Chignin Bergeron, Pascal Quenard, B9, 2005 : On termine sur un échantillon plus fermé, un peu plus vert, moins expressif avec de la réduction et du gaz mais il cache bien son jeu et l’aération lui fait plus que du bien en domptant son caractère minéral très marqué. Bien pour la cuve issue du premier passage dans les vignes (avant la récolte de B1 qui présente plus de maturité).
On continue ensuite sur deux millésimes plus anciens dégustés à l’aveugle, juste pour voir si l’on ne tombe pas trop loin.
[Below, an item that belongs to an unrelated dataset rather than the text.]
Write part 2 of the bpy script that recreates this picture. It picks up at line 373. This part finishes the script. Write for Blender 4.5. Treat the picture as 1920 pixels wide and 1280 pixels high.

Chignin Bergeron, Pascal Quenard, 1999 : Le nez est superbe avec un profil aromatique riche de fenouil, fumé et minéral. Avec ce millésime le temps des fruits est dépassé pour entrer dans la phase d’apogée mais la bouche est moins engageante que le nez avec un équilibre un peu incertain qui trahit une année moins parfaite. De la race mais le millésime ne permettait guère mieux même si j’ai un meilleur souvenir du 1999 de Raymond dégusté en mai dernier. Bien
Chignin Bergeron, Pascal Quenard, 1991 : Beaucoup de pureté malgré les premières traces d’évolution oxydative. La palette est très riche : Epices douces, térébenthine, tabac avec un fumé noble. L’évolution sur le miel et la cire d’abeille gêne quelques dégustateurs mais personnellement, je reste conquis par ce résultat, et encore plus en apprenant qu’il s’agit du bien difficile millésime 91. Bien même si cette année se situe qualitativement en dessous des 90 et 92 de Pascal, encore insolents de jeunesse en mai dernier.
Il nous reste à présent un petite ½ heure pour ouvrir quelques bouteilles d’autres producteurs, juste pour compléter l’interprétation du terroir de Chignin par d’autres Maestro. La même partition donc mais avec des compositeurs différents.
Chignin Bergeron, Berlioz, 2002 : Hélas, triple hélas, l’échantillon est irrémédiablement bouchonné et nous ne pouvons même pas partager ce qui reste le plus beau millésime de Berlioz, par ailleurs un très bon ami de Pascal. Echantillon défectueux.
Chignin Bergeron, Compard, 2002 : La « cuvée des amis » de Compard est une rareté. Mais sa confidentialité n’est malheureusement pas à la hauteur puisque après un beau nez, pur et engagent, la bouche de bonbon et d’hydromel (Merci à Pat qui a identifié l’arôme que j’avais sur le bout de la langue) est plutôt neutre, marquée par le sucre (doucereux) et l’acidité qui trace légèrement déséquilibre quelque peu l’ensemble. Moyen
Chignin Bergeron, Louis Magnin, Grande Orgue, 2000 : Il s’agit d’un vin élevé en barrique mais les notes d’élevages sont complètement imperceptibles. Un seul mot pour décrire ce jus : la complexité, avec peu de fruits mais plutôt des épices, le minéral, très floral, fleur de cassis et pralin. Patrick s’interroge et nous dit qu’à l’aveugle (pour de vrai), il lui semble qu’on pourrait confondre avec l’expression d’un Hermitage rouge ! Un équilibre puissant mais sans violence, toutes les forces sont ici complètement intégrées. Sublime et hors classe. Un immense merci à Louis Magnin qui a gracieusement offert ce nectar, spécialement pour notre journée de dégustation alors que je venais chez lui pour la toute première fois. Bravo l’artiste !
Chignin Bergeron, Louis Magnin, Grande Orgue, 2003 : Un millésime plus récent et surtout moins classique que j’ai directement sorti de ma cave pour faire apprécier l’interprétation solaire du millésime de canicule. Très épicé et plus chaud que le 2000, il impressionne par sa puissance non dissimulée et sa démesure. Bien. On peux noter que le millésime 2003 se comporte bien mieux à table qu’en dégustation pure comme nous le verrons un peu plus tard dans la journée avec une bien belle Bergeronnelle 2003 vinifiée par Jacky Quenard.
Il est temps en cette fin de matinée d’adresser un sincère et non moins énorme MERCI pour le sublime accueil de Pascal, toujours malicieux avec son sourire au coin des lèvres, et emprunt d’une générosité non dissimulée.